Let us recall that the design of the updated fiscal rule, designed to protect the economy from volatility in commodity markets, is based on the cut-off price of oil of $60 per barrel of the Russian Urals grade. When the actual price of oil exceeds this base level, additional oil and gas revenues are generated, which are used to purchase foreign currency on the domestic market. If the actual price is below the cut-off price, then the sale of currency is provided.

On January 15, 2024, the Ministry of Finance switched to foreign currency sales for the first time since August 2023, explaining this by a shortage of actually received raw material income compared to expected volumes amounting to almost 200 billion rubles. The daily volume of transactions amounted to 4.1 billion rubles. In February, currency purchases were resumed; 3.7 billion rubles were spent on this daily. Moreover, in contrast to the practice in the pre-sanction era, today operations are carried out with Chinese yuan, and not with dollars and euros. Anton Siluanov announced the impossibility of using banknotes of unfriendly jurisdictions back in July 2022. But what exactly caused the current step on the part of the Ministry of Finance, what will it give to the economy, and how will the ruble react in conditions when there is more foreign exchange liquidity in the country, even if only slightly? We addressed this question to expert economists and financial analysts.

Igor Nikolaev, chief researcher at the Institute of Economics of the Russian Academy of Sciences:

“When the state puts in demand for a currency, it traditionally rises in price, and the ruble, in turn, loses weight. The ruble exchange rate may decline, but only slightly. In April, when the federal treasury is expected to be replenished with an additional amount of 128.3 billion rubles, favorable conditions will emerge for the purchase of foreign currency. Then there may not be such people. We need currency in any case, for example, to purchase critical imported equipment. Understanding this, the Ministry of Finance is acting absolutely rationally. He also sees that recently the price of Brent oil exceeded $90 per barrel – against the backdrop of increasing geopolitical tensions, primarily the escalation of the Iran-Israeli conflict, which is fraught with escalation into a full-scale war in the Middle East. This factor also works in favor of the ruble.”

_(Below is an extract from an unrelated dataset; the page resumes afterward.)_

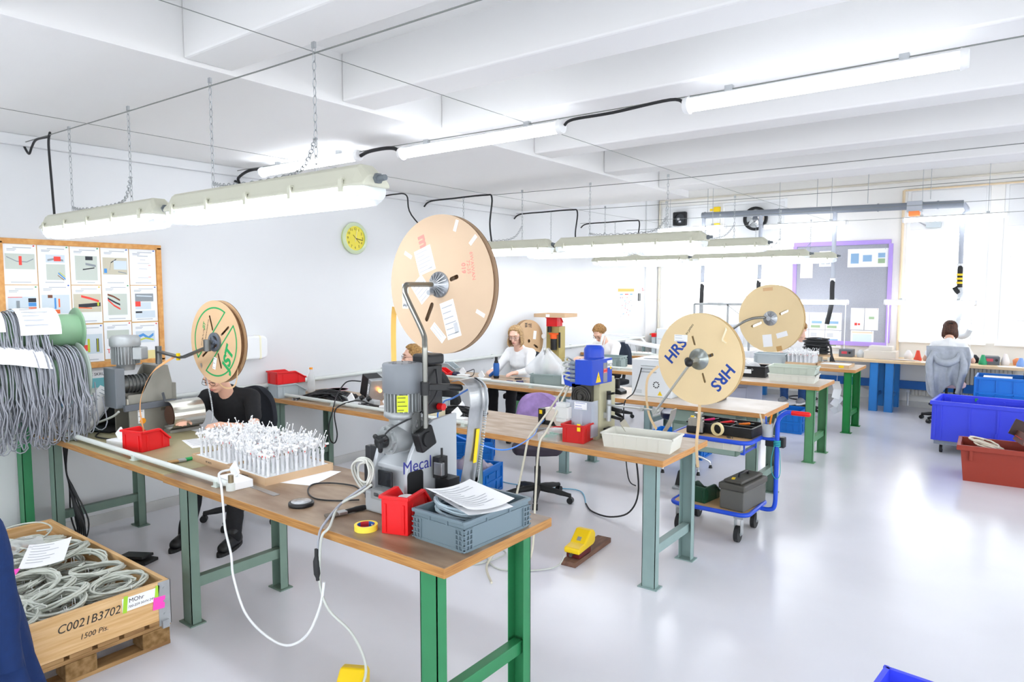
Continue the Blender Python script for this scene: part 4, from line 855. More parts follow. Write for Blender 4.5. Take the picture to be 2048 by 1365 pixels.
# large reel
t = reel('largest cardboard reel, brown, with many stickers, mounted above the near bench', mat('reel_cardboard_pale', '#cfb599', 0.75, var=0.04, scale=5), (3.46, 2.58, 1.9), 0, 0.352, 0.04, [(0.115, 0.2, 243, .024), (0.085, 0.125, 18, .022)], 0.09)
F = -0.0205
h = MB(); h.lathe([(0.066, 0), (0.066, 0.006), (0.02, 0.01), (0.02, 0.05), (0.014, 0.055)], (0, F, 0), (0, -1, 0), 36)
for i in range(16): a = 2*math.pi*i/16; h.bar((0.018*math.cos(a), F-0.03, 0.018*math.sin(a)), (0.06*math.cos(a), F-0.008, 0.06*math.sin(a)), 0.004, 0.012, (0, 1, 0))
h.cyl((-0.02, F-0.03, -0.04), (-0.02, F-0.06, -0.04), 0.013, n=14); h.build('hub_flange', mat('hub_cast_silver', '#b4b8bd', 0.35, 0.7), t)
PINK = mat('faded_red_print', '#ef8f85', 0.75)
txt('mo', 0.085, PINK, t, on_face((-0.105, 0.2), -72, 0, F), 'lettering', bold=0.004)
txt('610', 0.035, PINK, t, on_face((0.165, 0.08), 95, 0, F), 'lettering', bold=0.001); txt('72-35', 0.03, PINK, t, on_face((0.195, 0.085), -82, 0, F), 'lettering'); txt('6WAWAN', 0.03, PINK, t, on_face((0.22, 0.09), -82, 0, F), 'lettering')
for (x, z, a, w, hh, l, ba) in ((-0.10, 0.125, 18, 0.12, 0.13, 6, 8), (-0.125, -0.025, 40, 0.1, 0.12, 5, 0), (-0.245, -0.06, 0, 0.042, 0.13, 2, 10), (0.075, -0.175, 17, 0.095, 0.19, 6, 12), (-0.01, -0.245, -42, 0.11, 0.045, 3, 0)):
    sticker(t, on_face((x, z), a, 0, F), w, hh, PAPER, 'label_sticker', l, INKG, ba)
txt('PU', 0.026, INK, t, on_face((-0.245, -0.11), 0, 0, F-0.001), 'lettering')
for (x, z, a) in ((0.115, 0.29, 70), (0.225, 0.215, 45), (-0.22, 0.155, -28), (0.27, -0.14, -25)): sticker(t, on_face((x, z), a, 0, F), 0.058, 0.02, mat('clear_tape_white', '#ece9e6', 0.4), 'tape_piece')
tag(MB().tube([(3.09, 2.6, 1.78), (3.06, 2.62, 1.72), (3.045, 2.63, 1.6), (3.045, 2.63, 1.4), (3.06, 2.6, 1.15), (3.1, 2.5, 1.0)], 0.01, k=8, flat=(0.028, 0.0012, (-0.67, 0.74, 0))).build('paper_strip', mat('yellow_kraft', '#eabb62', 0.7)), 'yellow paper strip hanging from the largest reel', 'paper strip')
# bins at the front corner
t = stack_bin('bright red storage bin between the big press and the grey crate', RED, (3.715, 2.07, Z), 18, 0.135, 0.23, 0.165)
tag(MB().lathe([(0.03, 0), (0.034, 0.1), (0.031, 0.1), (0.028, 0.004)], n=20).build('white_cup', WHITE, loc=(3.73, 2.05, Z+0.04)), 'white cup standing inside the red bin next to the grey crate', 'cup')
t = crate('blue-grey crate holding cables and papers at the front corner of the nearest bench', GREYC, (3.99, 2.19, Z), 88, 0.43, 0.30, 0.128)
b = MB()
for i in range(9): coil(b, (0.0, 0.0, 0.02+0.006*i), 0.095+0.006*(i % 3), 0.005, 2.2, 0.006, (0.1, 0.05*(i % 2), 1), 22, 6, ry=0.13, seed=50+i)
tag(b.build('cable_coil', mat('pale_blue_grey_cable', '#a9bac4', 0.4), loc=(3.975, 2.15, Z+0.072)), 'coil of pale blue-grey cable lying in the blue-grey crate', 'cable coil')
sheet('printed sheet lying slanted on the blue-grey crate, the top one', (4.01, 2.14, Z+0.158), 76, 0.235, 0.32, 0.05, 11, tilt=(2, 1)); sheet('printed sheet under the top one on the blue-grey crate', (4.04, 2.13, Z+0.15), 70, 0.21, 0.3, 0.02, 3, tilt=(1, 1))
# ================================================================ second bench row: cables, blue press, yellow reel
conduit(0.05, 2.6, 3.87, 'white conduit along the front edge of the second bench row')
stack_bin('light grey storage bin against the wall, under the upturned red one', GREYL, (0.14, 3.95, Z), -4, 0.2, 0.3, 0.13)
stack_bin('red storage bin stacked on a light grey bin against the wall', RED, (0.14, 3.95, Z+0.131), -4, 0.2, 0.3, 0.12)
def bottle(label, loc, h, r, body, cap, liquid=None):
    t = thing('plastic_bottle', label, 'bottle', loc); MB().lathe([(r*.9, 0), (r, 0.01), (r, h*.55), (r*.85, h*.65), (r*.4, h*.88), (r*.38, h*.93)], n=24).build('body', body, t); MB().lathe([(r*.45, h*.93), (r*.45, h)], n=16).build('cap', cap, t)
    return t
BOT = mat('clear_bottle', '#eaf0f2', 0.08, alpha=0.35)
bottle('clear bottle with orange cap on the second bench by the wall', (0.13, 4.24, Z), 0.25, 0.038, BOT, mat('cap_orange', '#f39a1e', 0.5))
t = thing('paper_plate', 'pale plate with a pink rim behind the pile of black cables', 'plate', (0.28, 4.44, Z)); MB().lathe([(0.001, 0.004), (0.07, 0.004), (0.11, 0.02), (0.112, 0.018), (0.07, 0.0)], n=36).build('dish', WHITE, t); MB().lathe([(0.108, 0.019), (0.114, 0.022), (0.114, 0.019)], n=36).build('pink_rim', mat('pink_plastic', '#e3a7b8', 0.5), t)
def pile(label, loc, rx, ry, h, n, seed, m=CABK, ends=True, rt=0.0055):
    q = random.Random(seed); b = MB()
    for i in range(n):
        a = q.gauss(0.3, 0.45); L = rx*q.uniform(0.9, 1.35); dx, dy = math.cos(a)*L, math.sin(a)*L*ry/rx*1.3; ox, oy = q.uniform(-.3, .3)*rx, q.uniform(-.6, .6)*ry; hz = h*max(0.08, 1-(abs(oy)/ry)**1.5)*q.uniform(.35, 1)
        P = [(ox-dx, oy-dy, rt+0.002), (ox-dx*.6, oy-dy*.6+q.uniform(-.02, .02), hz*.7), (ox, oy+q.uniform(-.03, .03), hz), (ox+dx*.6, oy+dy*.6, hz*.7), (ox+dx, oy+dy+q.uniform(-.03, .03), rt+0.002)]
        b.tube(P, rt, 5, k=4, mat=0)
        if ends and i % 3 == 0: e = Vector(P[0]); b.cyl(e, e + Vector((-dx, -dy, 0)).normalized()*0.014, rt*0.8, n=6, mat=1)
    return tag(b.build('cable_pile', [m, GALV], loc=loc), label, 'cable pile', None, 'stuff')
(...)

Andrey Loboda, economist, director of communications at BitRiver:

“When the oil price is above $60 per barrel, exporters and the state receive windfall profits, which, according to the budget rule, should be accumulated in the National Welfare Fund. Since world oil prices surpassed $80 per barrel in March, windfall profits were generated. And the discount of the Russian Urals grade to the reference Brent turned out to be no higher than $17 per barrel. Therefore, the budget rule will work for the purchase of currency, and not for the sale. The Bank of Russia, in order to support the ruble exchange rate, “mirrors” the purchase of foreign currency by the Ministry of Finance, but it sells monthly no more than 11.8 billion rubles per day. And the Ministry of Finance in April will increase the volume of transactions to 11.2 billion rubles, that is, the difference between the purchase of currency (by them) and the sale (by the Central Bank) will be reduced to a minimum – to only 0.6 billion rubles. This is negative news for the ruble, although until the end of April the stabilization of the exchange rate will be facilitated by the mandatory sale of foreign currency earnings by exporters. But the ruble may well fall in price to 95 per dollar and 104 per euro.”

Alexander Shneiderman, head of sales and customer support department at Alfa-Forex:

“The measure carried out by the Ministry of Finance within the framework of the budget rule is required solely to maintain a stable ruble exchange rate. Here it is important to consider not so much the volume of purchases of foreign currency and gold, but the ratio of this volume to the level of parallel sales by the Central Bank of the same assets. Although the difference will be only 0.6 billion rubles, for the Russian currency this is insignificant. Much more important for the exchange rate will be the final decision on the extension (or not) of the requirement to sell part of export proceeds by Russian companies, which must be made before the end of April.”